Chevron and Microsoft have signed a 20-year power purchase agreement to build a new natural gas generation facility dedicated to powering Microsoft's AI infrastructure.
Chevron (NYSE: CVX) and Microsoft (NASDAQ: MSFT) have announced a 20-year power purchase agreement to construct a dedicated natural gas-fired power plant in West Texas. The project, named Project Kilby, spans more than 2,000 acres in Reeves County near Pecos, deep in the Permian Basin, and will supply electricity exclusively to a Microsoft data center campus—making it one of the most significant energy deals between a U.S. oil major and a hyperscaler.
Bloomberg first reported the deal, which builds on an exclusivity agreement the two companies reached with investment firm Engine No. 1 in late March. Project Kilby is structured as a behind-the-meter installation, with the power plant co-located at the data center rather than feeding electricity into the public ERCOT grid. This design reflects the priority tech companies now place on securing reliable, dedicated power supplies rather than depending on broader regional energy infrastructure.
Access to reliable electricity has become the most pressing constraint in the AI infrastructure race, outpacing concerns around chips, construction timelines, and regulatory permits. The scale of this agreement signals that the AI economy has moved well beyond software ambition, now requiring the securing of land and the locking in of long-term energy supply commitments. Chevron and Microsoft represent two distinctly different industries converging around the same strategic conviction: that demand for AI compute will be large and durable enough to justify infrastructure built to last decades.

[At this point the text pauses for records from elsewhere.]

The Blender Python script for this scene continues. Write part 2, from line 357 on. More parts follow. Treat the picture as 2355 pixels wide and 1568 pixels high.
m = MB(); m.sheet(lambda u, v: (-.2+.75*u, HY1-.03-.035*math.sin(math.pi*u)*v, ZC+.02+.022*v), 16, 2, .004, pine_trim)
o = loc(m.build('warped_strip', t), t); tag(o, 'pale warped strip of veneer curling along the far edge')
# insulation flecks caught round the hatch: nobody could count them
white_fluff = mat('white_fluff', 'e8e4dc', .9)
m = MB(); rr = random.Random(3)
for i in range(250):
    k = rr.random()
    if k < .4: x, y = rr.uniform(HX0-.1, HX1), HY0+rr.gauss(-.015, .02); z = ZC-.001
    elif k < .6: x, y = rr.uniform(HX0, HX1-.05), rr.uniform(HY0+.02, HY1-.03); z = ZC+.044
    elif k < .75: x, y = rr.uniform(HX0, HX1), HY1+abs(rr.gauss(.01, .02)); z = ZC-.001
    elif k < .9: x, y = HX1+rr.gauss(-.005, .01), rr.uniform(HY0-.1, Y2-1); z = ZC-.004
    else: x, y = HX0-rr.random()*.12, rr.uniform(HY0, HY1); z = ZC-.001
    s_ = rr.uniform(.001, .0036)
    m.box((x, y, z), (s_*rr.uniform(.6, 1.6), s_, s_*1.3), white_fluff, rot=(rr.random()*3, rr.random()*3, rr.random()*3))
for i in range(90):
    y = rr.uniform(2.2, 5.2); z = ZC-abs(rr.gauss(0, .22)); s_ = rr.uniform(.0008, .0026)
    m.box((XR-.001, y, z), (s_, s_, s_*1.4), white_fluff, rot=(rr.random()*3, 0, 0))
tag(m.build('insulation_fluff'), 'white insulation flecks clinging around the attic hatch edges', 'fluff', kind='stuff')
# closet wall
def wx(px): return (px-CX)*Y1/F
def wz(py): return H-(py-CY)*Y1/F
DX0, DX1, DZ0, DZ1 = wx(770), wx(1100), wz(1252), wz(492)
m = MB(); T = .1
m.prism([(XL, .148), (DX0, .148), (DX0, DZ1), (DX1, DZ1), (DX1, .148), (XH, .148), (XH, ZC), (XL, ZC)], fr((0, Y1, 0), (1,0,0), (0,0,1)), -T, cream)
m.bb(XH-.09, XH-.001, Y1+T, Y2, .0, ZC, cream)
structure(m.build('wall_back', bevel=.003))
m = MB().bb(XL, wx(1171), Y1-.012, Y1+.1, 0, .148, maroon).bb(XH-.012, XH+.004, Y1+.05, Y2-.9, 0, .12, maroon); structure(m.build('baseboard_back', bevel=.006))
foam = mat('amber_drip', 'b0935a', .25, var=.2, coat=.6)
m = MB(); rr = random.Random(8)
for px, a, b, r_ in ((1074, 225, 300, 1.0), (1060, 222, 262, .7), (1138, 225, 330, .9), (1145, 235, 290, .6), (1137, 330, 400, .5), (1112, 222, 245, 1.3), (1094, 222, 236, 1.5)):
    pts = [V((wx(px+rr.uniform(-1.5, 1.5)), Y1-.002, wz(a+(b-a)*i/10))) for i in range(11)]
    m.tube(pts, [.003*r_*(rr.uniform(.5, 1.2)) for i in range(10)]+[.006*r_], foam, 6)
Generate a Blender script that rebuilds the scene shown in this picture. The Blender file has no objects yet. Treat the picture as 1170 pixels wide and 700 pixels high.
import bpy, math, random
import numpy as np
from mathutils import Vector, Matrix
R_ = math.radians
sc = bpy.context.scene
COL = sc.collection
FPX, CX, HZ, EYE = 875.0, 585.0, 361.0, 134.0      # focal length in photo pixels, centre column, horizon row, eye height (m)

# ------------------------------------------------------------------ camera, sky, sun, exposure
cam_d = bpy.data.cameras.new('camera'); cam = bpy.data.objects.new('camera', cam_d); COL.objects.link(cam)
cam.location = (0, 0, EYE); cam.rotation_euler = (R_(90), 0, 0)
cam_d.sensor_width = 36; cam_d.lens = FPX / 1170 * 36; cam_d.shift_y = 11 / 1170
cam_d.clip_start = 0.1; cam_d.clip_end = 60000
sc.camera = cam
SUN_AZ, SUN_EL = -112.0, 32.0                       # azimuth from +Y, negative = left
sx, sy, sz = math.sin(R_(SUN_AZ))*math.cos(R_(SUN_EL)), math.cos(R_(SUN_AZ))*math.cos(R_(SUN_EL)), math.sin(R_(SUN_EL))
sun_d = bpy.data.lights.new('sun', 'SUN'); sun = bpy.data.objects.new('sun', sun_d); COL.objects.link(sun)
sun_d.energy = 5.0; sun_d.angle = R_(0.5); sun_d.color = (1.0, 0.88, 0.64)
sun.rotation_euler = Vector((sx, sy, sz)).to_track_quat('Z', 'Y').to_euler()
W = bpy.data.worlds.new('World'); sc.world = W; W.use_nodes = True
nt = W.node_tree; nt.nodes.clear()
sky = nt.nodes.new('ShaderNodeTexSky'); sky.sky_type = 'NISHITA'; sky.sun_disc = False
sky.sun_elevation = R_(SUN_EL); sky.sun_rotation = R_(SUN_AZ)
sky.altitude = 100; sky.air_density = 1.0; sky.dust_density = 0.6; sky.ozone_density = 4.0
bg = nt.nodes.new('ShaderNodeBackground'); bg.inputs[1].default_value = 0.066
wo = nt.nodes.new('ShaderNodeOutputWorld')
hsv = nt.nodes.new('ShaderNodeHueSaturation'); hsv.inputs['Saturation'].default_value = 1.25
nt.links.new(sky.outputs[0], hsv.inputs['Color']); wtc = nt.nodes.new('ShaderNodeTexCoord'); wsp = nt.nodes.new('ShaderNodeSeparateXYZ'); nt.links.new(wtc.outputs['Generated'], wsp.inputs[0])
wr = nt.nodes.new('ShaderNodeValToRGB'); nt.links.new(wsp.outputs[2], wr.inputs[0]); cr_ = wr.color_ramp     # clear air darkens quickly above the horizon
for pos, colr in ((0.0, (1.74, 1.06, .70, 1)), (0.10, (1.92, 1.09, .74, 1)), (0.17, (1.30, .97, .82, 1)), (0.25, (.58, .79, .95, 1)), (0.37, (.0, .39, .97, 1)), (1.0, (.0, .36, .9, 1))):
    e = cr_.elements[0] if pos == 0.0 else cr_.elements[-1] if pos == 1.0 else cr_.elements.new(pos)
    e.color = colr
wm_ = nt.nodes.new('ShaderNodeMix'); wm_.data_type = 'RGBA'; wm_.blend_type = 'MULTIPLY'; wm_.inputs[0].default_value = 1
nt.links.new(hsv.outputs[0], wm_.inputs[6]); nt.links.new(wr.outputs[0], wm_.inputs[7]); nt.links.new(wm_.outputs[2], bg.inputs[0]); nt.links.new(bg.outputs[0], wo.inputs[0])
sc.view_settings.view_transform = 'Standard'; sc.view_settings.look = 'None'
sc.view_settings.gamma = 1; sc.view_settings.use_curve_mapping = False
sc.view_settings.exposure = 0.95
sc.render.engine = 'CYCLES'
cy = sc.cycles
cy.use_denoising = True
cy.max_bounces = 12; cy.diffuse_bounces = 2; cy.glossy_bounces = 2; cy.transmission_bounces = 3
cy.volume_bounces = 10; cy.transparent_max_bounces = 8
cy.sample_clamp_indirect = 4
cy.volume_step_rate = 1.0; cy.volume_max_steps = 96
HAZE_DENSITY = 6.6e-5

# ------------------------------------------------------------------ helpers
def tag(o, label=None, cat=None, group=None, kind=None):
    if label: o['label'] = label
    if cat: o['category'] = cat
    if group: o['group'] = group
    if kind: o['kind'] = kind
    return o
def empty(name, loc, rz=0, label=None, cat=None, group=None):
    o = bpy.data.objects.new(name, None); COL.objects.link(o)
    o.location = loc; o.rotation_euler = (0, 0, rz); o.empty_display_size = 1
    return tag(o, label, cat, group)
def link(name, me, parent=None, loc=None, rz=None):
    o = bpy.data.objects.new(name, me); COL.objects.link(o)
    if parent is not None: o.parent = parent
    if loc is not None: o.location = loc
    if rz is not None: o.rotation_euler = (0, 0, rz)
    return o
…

The 20-year commitment marks substantial capital allocation from both companies, underscoring confidence that the buildout of AI infrastructure will remain a defining economic force well into the future. For energy companies like Chevron, the deal highlights new revenue opportunities from direct partnerships with technology firms hungry for stable, large-scale power supply. For Microsoft, securing a dedicated generation asset insulates its data center operations from grid volatility and positions the company to scale AI workloads without facing the electricity bottlenecks that have constrained competitors.